START Data supplied

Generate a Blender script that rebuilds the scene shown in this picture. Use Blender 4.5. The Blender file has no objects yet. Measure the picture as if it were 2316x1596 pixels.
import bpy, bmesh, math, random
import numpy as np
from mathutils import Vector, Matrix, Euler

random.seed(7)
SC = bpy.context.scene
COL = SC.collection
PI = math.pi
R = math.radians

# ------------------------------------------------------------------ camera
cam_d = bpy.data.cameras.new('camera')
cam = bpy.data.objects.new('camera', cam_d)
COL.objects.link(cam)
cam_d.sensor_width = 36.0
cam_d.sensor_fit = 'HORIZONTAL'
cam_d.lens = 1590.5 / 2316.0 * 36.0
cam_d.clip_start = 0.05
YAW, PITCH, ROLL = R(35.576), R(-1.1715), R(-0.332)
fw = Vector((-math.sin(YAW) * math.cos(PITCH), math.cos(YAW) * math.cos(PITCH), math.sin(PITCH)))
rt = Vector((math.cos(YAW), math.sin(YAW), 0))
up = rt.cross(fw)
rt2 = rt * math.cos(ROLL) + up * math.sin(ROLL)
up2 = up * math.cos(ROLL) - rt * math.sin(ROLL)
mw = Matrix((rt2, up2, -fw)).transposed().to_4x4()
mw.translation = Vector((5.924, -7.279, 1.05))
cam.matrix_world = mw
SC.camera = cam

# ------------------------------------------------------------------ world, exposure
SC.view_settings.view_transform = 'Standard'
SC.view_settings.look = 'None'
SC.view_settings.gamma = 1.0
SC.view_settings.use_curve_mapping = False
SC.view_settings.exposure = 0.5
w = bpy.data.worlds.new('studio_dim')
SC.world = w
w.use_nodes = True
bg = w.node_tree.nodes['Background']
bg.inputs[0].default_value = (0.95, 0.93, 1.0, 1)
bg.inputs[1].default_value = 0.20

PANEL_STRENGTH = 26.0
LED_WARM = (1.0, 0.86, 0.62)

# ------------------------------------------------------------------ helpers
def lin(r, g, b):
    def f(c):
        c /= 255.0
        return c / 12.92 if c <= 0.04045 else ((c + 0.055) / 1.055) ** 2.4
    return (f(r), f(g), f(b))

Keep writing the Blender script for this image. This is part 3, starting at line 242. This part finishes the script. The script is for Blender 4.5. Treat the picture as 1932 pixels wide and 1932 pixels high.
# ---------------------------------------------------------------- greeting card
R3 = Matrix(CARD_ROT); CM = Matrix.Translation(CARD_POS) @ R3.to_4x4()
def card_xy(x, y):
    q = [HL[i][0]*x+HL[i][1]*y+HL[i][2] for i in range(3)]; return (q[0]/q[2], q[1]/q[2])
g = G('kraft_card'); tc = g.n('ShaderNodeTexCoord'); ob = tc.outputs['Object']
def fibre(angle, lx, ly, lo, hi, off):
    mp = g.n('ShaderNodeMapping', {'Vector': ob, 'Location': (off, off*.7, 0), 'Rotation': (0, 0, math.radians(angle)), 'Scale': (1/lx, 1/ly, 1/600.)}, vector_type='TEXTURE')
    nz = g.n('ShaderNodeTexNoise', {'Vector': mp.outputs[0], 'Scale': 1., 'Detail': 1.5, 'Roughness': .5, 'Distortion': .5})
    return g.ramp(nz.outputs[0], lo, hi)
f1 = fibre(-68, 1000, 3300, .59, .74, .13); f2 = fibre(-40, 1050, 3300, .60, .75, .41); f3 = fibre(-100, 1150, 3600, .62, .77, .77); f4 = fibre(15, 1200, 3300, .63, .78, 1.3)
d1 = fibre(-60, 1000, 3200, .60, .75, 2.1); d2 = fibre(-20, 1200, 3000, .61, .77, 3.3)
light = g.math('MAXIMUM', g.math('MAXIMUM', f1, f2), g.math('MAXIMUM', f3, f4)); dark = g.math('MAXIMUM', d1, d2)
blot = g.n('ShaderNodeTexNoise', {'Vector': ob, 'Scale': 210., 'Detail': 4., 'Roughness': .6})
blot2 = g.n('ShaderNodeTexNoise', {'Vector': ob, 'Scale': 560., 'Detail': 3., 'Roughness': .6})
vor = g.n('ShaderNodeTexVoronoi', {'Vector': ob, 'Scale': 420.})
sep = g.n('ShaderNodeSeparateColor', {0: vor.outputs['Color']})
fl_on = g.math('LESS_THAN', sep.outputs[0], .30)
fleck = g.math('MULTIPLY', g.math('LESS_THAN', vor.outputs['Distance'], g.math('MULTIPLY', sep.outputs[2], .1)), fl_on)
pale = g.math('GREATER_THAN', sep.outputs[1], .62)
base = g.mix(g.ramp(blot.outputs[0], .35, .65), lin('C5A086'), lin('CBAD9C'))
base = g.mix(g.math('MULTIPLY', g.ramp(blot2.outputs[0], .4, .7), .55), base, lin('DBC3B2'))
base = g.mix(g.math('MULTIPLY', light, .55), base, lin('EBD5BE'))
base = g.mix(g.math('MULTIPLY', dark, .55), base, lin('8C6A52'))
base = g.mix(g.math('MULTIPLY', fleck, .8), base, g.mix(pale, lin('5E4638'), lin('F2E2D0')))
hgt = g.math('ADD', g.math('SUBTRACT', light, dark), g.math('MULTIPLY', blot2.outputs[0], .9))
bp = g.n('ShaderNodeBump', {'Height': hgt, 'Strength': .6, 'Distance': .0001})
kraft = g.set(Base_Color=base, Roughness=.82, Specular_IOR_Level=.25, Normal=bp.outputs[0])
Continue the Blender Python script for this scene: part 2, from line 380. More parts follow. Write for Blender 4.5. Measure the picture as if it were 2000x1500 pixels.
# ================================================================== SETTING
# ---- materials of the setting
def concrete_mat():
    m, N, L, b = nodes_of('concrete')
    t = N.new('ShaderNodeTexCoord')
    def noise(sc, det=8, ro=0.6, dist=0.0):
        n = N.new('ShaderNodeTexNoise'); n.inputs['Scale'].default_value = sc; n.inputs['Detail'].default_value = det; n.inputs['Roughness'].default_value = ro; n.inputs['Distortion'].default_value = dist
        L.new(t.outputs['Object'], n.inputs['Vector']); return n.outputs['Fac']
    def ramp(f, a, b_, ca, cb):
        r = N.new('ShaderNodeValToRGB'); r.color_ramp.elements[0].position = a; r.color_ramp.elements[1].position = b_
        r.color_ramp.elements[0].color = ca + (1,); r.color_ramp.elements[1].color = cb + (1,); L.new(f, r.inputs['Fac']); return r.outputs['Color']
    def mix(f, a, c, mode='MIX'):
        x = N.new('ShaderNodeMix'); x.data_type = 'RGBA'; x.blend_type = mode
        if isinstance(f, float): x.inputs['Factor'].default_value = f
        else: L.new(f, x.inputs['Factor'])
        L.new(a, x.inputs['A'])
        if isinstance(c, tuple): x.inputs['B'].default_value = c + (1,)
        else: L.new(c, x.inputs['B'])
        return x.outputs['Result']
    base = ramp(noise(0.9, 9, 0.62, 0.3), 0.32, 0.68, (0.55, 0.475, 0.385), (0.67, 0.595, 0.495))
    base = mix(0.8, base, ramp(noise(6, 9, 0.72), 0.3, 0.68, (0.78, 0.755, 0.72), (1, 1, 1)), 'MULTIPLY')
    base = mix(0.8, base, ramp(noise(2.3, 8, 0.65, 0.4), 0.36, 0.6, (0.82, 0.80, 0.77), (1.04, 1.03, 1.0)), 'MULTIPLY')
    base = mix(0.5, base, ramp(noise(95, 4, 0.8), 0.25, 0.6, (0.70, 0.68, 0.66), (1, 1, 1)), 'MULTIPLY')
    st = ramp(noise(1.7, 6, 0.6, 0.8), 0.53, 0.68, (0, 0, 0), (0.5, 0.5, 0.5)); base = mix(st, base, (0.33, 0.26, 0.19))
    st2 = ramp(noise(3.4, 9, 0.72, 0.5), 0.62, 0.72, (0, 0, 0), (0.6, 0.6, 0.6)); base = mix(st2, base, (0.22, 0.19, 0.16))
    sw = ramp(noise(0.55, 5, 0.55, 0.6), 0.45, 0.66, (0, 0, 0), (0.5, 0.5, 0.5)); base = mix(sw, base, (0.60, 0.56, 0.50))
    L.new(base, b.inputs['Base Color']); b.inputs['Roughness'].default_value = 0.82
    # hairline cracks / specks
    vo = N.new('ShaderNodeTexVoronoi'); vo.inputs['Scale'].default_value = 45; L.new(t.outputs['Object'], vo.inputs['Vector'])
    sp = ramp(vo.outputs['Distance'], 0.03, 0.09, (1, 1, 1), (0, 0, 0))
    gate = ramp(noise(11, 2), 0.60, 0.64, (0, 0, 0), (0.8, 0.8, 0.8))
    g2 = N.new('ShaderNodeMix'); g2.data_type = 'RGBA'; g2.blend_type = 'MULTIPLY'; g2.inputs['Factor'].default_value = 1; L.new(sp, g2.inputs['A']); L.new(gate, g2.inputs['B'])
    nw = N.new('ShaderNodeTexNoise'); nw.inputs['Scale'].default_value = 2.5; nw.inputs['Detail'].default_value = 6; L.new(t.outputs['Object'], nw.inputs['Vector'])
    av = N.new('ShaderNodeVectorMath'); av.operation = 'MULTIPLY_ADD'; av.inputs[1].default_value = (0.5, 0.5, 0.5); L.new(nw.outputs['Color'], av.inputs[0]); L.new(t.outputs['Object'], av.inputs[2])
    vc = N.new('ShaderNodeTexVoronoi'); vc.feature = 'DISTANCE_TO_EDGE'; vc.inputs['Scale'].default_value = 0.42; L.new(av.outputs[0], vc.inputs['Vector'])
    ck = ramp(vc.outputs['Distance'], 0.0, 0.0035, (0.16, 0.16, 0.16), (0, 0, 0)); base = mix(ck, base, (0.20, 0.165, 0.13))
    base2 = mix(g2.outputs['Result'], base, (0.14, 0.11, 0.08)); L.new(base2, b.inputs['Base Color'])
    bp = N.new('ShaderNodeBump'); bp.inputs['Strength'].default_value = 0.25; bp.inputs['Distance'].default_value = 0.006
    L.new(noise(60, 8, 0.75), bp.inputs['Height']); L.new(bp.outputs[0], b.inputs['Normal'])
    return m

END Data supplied

Exercise aim ▸ Using the data above, restate word for word the lines from its opening line through the line that contains "R = math.radians", and no more.

Final result ▸
Generate a Blender script that rebuilds the scene shown in this picture. Use Blender 4.5. The Blender file has no objects yet. Measure the picture as if it were 2316x1596 pixels.
import bpy, bmesh, math, random
import numpy as np
from mathutils import Vector, Matrix, Euler

random.seed(7)
SC = bpy.context.scene
COL = SC.collection
PI = math.pi
R = math.radians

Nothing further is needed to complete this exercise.